In a thread about estimation in hours and whether it's a good idea (IMO it's not the best idea by far), this morning Robin Dymond tossed me this challenge:

You have advocated for years that teams should be able to slice stories to the point where they can complete a story in a day. My request is that you show the Agile community how to do that in writing and some exercises that use non trivial examples. I would appreciate learning more about how you do this.

Here, off the cuff, is one reply:

Single Acceptance Test

The most elegant way to do this that I know of is to consider acceptance tests for the feature. Then do them one at a time, simplest first. I first became aware of this idea from Neil Killick (one of the #NoEstimates guys), though I’d like to think I’d done it automatically a million times.

But there is another fun way.

One Dumb Idea

I’m often challenged to come up with something that could be done, even in a week, and that would look like the product. It’s rare that I can’t come up with something. But what happens next is what’s interesting. An example, from memory, cleaned up a bit to make the story clear at small expense to the facts:

Chet and I were visiting a cable TV company. Their challenge was about something they had already done, the old way: “What if our product was pay-per-view movies? The viewer has to be able to select any movie from a menu of them, watch the movie, pause it, wind it back, …” They went on and on. Then they said, “There’s no slice of that that could be done in a week.”

We talked a bit. I asked, “At the beginning of this project, did you have the ability to play a movie over a channel?” They said that they did, because (of course) they had movie channels playing all the time.

So I said, “What if the first slice is that you’re playing some movie on some secret channel, all the time, and if the viewer wants to watch it, he clicks that channel. That would nearly be done already.”

Some of them hated that example. Some liked it. There were lots of objections to how one could imagine that as “done”. The objections were all about additional features of pay-per-view: “He doesn’t get to see the movie from the beginning.” “What if he wants a different movie?” “What if we don’t know his credit card?”

Chet and I probably said a few times “Well, rewinding the movie is a new story,” or “Not switching to the secret channel without his credit card is a new story.” I remember that at one point we said "What if we started just using your boss's credit card for everyone?"

Pretty soon — in minutes, not hours or days — some engineer in the room said “Well, that wouldn’t work, but what we could do is …” and described something they could have done.

That’s what always happens. Someone comes up with a stupid example of a story that could be done in a day or a week, whatever the then-current target is. That someone is usually me, because I am full of stupid ideas and I don’t mind putting them out there.

Suddenly things change. We’ve gone, in one step, from “impossible” to knowing a stupid, but possible, thing to do. The tone of the meeting changes, instantly, from “no way to do that” to improving the idea or bettering it.

Chet and I have done this, time and again, separately or together, in domains of all kinds.
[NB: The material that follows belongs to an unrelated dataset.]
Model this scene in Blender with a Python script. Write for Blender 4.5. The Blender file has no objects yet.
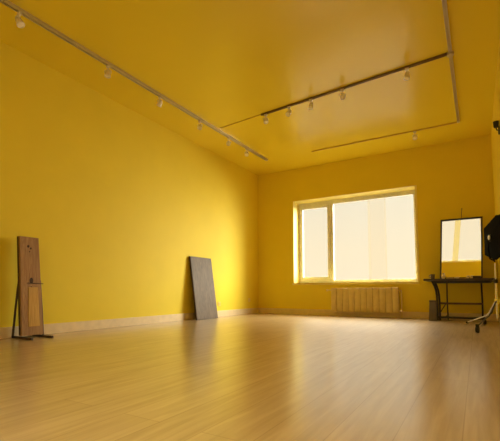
import bpy, bmesh, math, random
from mathutils import Vector, Matrix
random.seed(7)
S = bpy.context.scene
COL = S.collection
R = math.radians

# ------------------------------------------------------------------ dimensions (metres)
XL, XR, YB, YF, H = -4.1935, 0.2964, 7.3705, -1.2, 3.1
WX0, WX1, WZ0, WZ1 = -3.325, -0.8995, 0.6387, 2.4061      # back window opening
YFR = 7.65                                                 # plane of its frame
YO = 7.80                                                  # outer face of the back wall

# ------------------------------------------------------------------ materials
def new_mat(name):
    m = bpy.data.materials.new(name); m.use_nodes = True
    nt = m.node_tree
    return m, nt, nt.nodes['Principled BSDF']

def mat(name, col, rough=.5, metal=0.0, var=.06, scale=12, spec=.5, bump=0.0, stretch=(1, 1, 1)):
    m, nt, b = new_mat(name)
    tc = nt.nodes.new('ShaderNodeTexCoord'); mp = nt.nodes.new('ShaderNodeMapping')
    mp.inputs['Scale'].default_value = stretch
    nz = nt.nodes.new('ShaderNodeTexNoise'); nz.inputs['Scale'].default_value = scale; nz.inputs['Detail'].default_value = 4
    rp = nt.nodes.new('ShaderNodeValToRGB')
    c = Vector(col)
    rp.color_ramp.elements[0].position = .3; rp.color_ramp.elements[1].position = .7
    rp.color_ramp.elements[0].color = (*(c * (1 - var)), 1); rp.color_ramp.elements[1].color = (*(c * (1 + var)), 1)
    L = nt.links.new
    L(tc.outputs['Object'], mp.inputs['Vector']); L(mp.outputs['Vector'], nz.inputs['Vector'])
    L(nz.outputs['Fac'], rp.inputs['Fac']); L(rp.outputs['Color'], b.inputs['Base Color'])
    b.inputs['Roughness'].default_value = rough; b.inputs['Metallic'].default_value = metal
    b.inputs['Specular IOR Level'].default_value = spec
    if bump:
        bp = nt.nodes.new('ShaderNodeBump'); bp.inputs['Strength'].default_value = bump; bp.inputs['Distance'].default_value = .002
        L(nz.outputs['Fac'], bp.inputs['Height']); L(bp.outputs['Normal'], b.inputs['Normal'])
    return m

def wood(name, c0, c1, rough, scale, stretch, dist=2.0):
    m, nt, b = new_mat(name)
    L = nt.links.new
    tc = nt.nodes.new('ShaderNodeTexCoord'); mp = nt.nodes.new('ShaderNodeMapping'); mp.inputs['Scale'].default_value = stretch
    nz = nt.nodes.new('ShaderNodeTexNoise'); nz.inputs['Scale'].default_value = scale
    nz.inputs['Detail'].default_value = 6; nz.inputs['Distortion'].default_value = dist
    rp = nt.nodes.new('ShaderNodeValToRGB')
    rp.color_ramp.elements[0].position = .32; rp.color_ramp.elements[1].position = .68
    rp.color_ramp.elements[0].color = (*c0, 1); rp.color_ramp.elements[1].color = (*c1, 1)
    L(tc.outputs['Object'], mp.inputs['Vector']); L(mp.outputs['Vector'], nz.inputs['Vector'])
    L(nz.outputs['Fac'], rp.inputs['Fac']); L(rp.outputs['Color'], b.inputs['Base Color'])
    b.inputs['Roughness'].default_value = rough
    bp = nt.nodes.new('ShaderNodeBump'); bp.inputs['Strength'].default_value = .25; bp.inputs['Distance'].default_value = .002
    L(nz.outputs['Fac'], bp.inputs['Height']); L(bp.outputs['Normal'], b.inputs['Normal'])
    return m

YEL = (.82, .655, .045)
M = {}
M['wall'] = mat('yellow wall paint', YEL, .6, 0, .02, 2.5, .2, .05)
M['ceil'] = mat('yellow satin ceiling', YEL, .25, 0, .012, 1.5, .55)
M['base'] = mat('pale skirting', (.76, .62, .38), .45)
M['frame'] = mat('window plastic', (.74, .74, .76), .4)
M['lining'] = mat('lining paint with daylight glow', (.88, .76, .26), .4)  # paler than the wall paint: daylight on the reveal put into the colour
M['sill'] = mat('sill paint', (.85, .70, .22), .4)
M['rad'] = mat('radiator enamel', (.70, .55, .22), .5)
M['chrome'] = mat('chrome', (.80, .78, .74), .18, 1.0, .02)
M['steel'] = mat('brushed light steel', (.88, .86, .82), .3, .2, .02)
M['alu'] = mat('rail aluminium', (.62, .57, .47), .4, .6, .04)
M['rail_dark'] = mat('bronze rail', (.20, .13, .05), .45, .3)
M['rail_yel'] = mat('painted conduit', (.60, .42, .06), .45)
M['spot'] = mat('spotlight metal', (.85, .82, .76), .25, .25)
M['lens'] = mat('spotlight lens', (.90, .86, .76), .15)
M['black'] = mat('black metal', (.020, .017, .014), .45)
M['black_cloth'] = mat('black softbox fabric', (.006, .006, .006), .85, 0, .2, 60, .05, .1)
M['white_cloth'] = mat('white diffuser fabric', (.85, .83, .80), .8)
M['rubber'] = mat('black rubber', (.02, .02, .02), .7)
M['desk'] = wood('dark desk wood', (.035, .022, .012), (.065, .04, .02), .35, 5, (1, 8, 8))
M['stand_wood'] = mat('dark brown stained wood', (.05, .03, .014), .5, 0, .2, 20)
M['plank_dark'] = wood('brown rail wood', (.08, .045, .018), (.13, .075, .03), .5, 5, (1, 8, 8))
M['bin'] = mat('grey bin plastic', (.16, .13, .10), .5, 0, .15, 8)
M['cup'] = mat('dark glazed cup', (.06, .045, .03), .3)
M['jar'] = mat('pale jar', (.85, .76, .58), .3)
M['tan'] = mat('tan cloth', (.62, .48, .28), .8, 0, .1, 40)
M['plank'] = wood('weathered pine', (.27, .14, .05), (.43, .25, .095), .55, 3, (9, 9, .8), 2.5)
M['plank_in'] = wood('honey pine inset', (.48, .28, .06), (.62, .39, .10), .45, 3, (9, 9, .8), 2.0)
M['knot'] = mat('dark knot wood', (.045, .02, .008), .7, 0, .3, 30)
M['board'] = wood('grey brown board', (.055, .032, .016), (.15, .095, .05), .6, 3, (12, 12, .7), 1.5)
M['board_edge'] = mat('dark board edge', (.06, .036, .018), .6)
M['socket'] = mat('socket plate', (.80, .64, .16), .4)

def floor_mat():
    m, nt, b = new_mat('oak plank floor')
    L = nt.links.new
    tc = nt.nodes.new('ShaderNodeTexCoord'); mp = nt.nodes.new('ShaderNodeMapping')
    mp.inputs['Rotation'].default_value = (0, 0, R(90)); mp.inputs['Location'].default_value = (.3, .06, 0)
    br = nt.nodes.new('ShaderNodeTexBrick')
    br.inputs['Scale'].default_value = 1; br.inputs['Brick Width'].default_value = 2.1; br.inputs['Row Height'].default_value = .195
    br.inputs['Mortar Size'].default_value = .0022; br.inputs['Mortar Smooth'].default_value = .3
    br.offset = .37; br.offset_frequency = 2
    br.inputs['Color1'].default_value = (.56, .42, .225, 1); br.inputs['Color2'].default_value = (.505, .375, .195, 1)
    br.inputs['Mortar'].default_value = (.38, .265, .13, 1)
    mg = nt.nodes.new('ShaderNodeMapping'); mg.inputs['Scale'].default_value = (14, .9, 1)
    nz = nt.nodes.new('ShaderNodeTexNoise'); nz.inputs['Scale'].default_value = 2.2; nz.inputs['Detail'].default_value = 7
    nz.inputs['Distortion'].default_value = .6
    rp = nt.nodes.new('ShaderNodeValToRGB'); rp.color_ramp.elements[0].position = .3; rp.color_ramp.elements[1].position = .72
    rp.color_ramp.elements[0].color = (.68, .63, .56, 1); rp.color_ramp.elements[1].color = (1.06, 1.06, 1.06, 1)
    mx = nt.nodes.new('ShaderNodeMix'); mx.data_type = 'RGBA'; mx.blend_type = 'MULTIPLY'; mx.inputs['Factor'].default_value = .75
    L(tc.outputs['Object'], mp.inputs['Vector']); L(mp.outputs['Vector'], br.inputs['Vector'])
    L(tc.outputs['Object'], mg.inputs['Vector']); L(mg.outputs['Vector'], nz.inputs['Vector'])
    L(nz.outputs['Fac'], rp.inputs['Fac'])
    L(br.outputs['Color'], mx.inputs['A']); L(rp.outputs['Color'], mx.inputs['B']); L(mx.outputs['Result'], b.inputs['Base Color'])
    b.inputs['Roughness'].default_value = .4; b.inputs['Specular IOR Level'].default_value = .5
    b.inputs['Coat Weight'].default_value = 1; b.inputs['Coat Roughness'].default_value = .24; b.inputs['Coat IOR'].default_value = 1.9
    bp = nt.nodes.new('ShaderNodeBump'); bp.inputs['Strength'].default_value = .12; bp.inputs['Distance'].default_value = .002
    L(br.outputs['Fac'], bp.inputs['Height']); bp.invert = True; L(bp.outputs['Normal'], b.inputs['Normal'])
    return m
M['floor'] = floor_mat()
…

One dumb idea that could almost work is enough to switch the team from “can’t be done” to “yeah, but this would be a better way.”

The Real World

Referring to Alistair Cockburn's "Elephant Carpaccio" exercise, Robin said:

I am familiar with Alistair's elephant carpaccio, however his exercise uses a calculator, and developers just don't think the example is applicable to their problems.

They always think that

A million examples, not in their domain, and they’ll still think that.

Yes, but in the real world, we have to deliver every movie ever recorded, to anyone’s house, in real time, together with all the reviews from the major outlets, with or without surround sound, wide or narrow screen, 3D or flat, with subtitles in every known language including FORTRAN, color-enhanced to support red-green color blindness, using every major credit card plus any authorized Canadian grocery store coupons, with the naughty bits either covered or enhanced, with pause and zoom in available, in fast motion and slow motion as well as regular everyday motion, using no wires or cables of any kind, without emitting any electromagnetic radiation on any spectrum, delivering to any television, computer, tablet, phone, watch, or pinkie ring, at any location in the solar system, with zero delay. You can’t do that in the real world.

Yeah, well, we just did. I doubt it took an hour.

Nonetheless

All you need is a stupid idea, or one acceptance test. I’d typically start trying to get one story that a PO could imagine was nearly “end to end”, that can be done in a week. A day probably isn’t something the team can do right out of the box.

Or is it? In our CSD class, we do a real application and we run 90 minute Sprints. The teams deliver multiple stories in those Sprints. Not the first Sprint, mind you. :)

Yabbut ...

Robin, of course, seemed to be asking for a more comprehensive compendium of ways to slice stories. I think he just wanted me to go away for a while. It might be fun to generate a whole list of examples. They would all have the same characteristics, though. It seems like you have to sit with the team and talk with them, or at least get them to talk among themselves.

My way requires someone to have a dumb idea, which isn't that hard, but it also requires them to say it, which is harder. And -- I'm just guessing here -- they have to be respected enough, or enough of a stranger, to get the idea discussed instead of dismissed out of hand.

Neil's way, doing a single acceptance test, might be better. I'll know when I've tried it a few times. My way is more fun, though. I'm sure of that.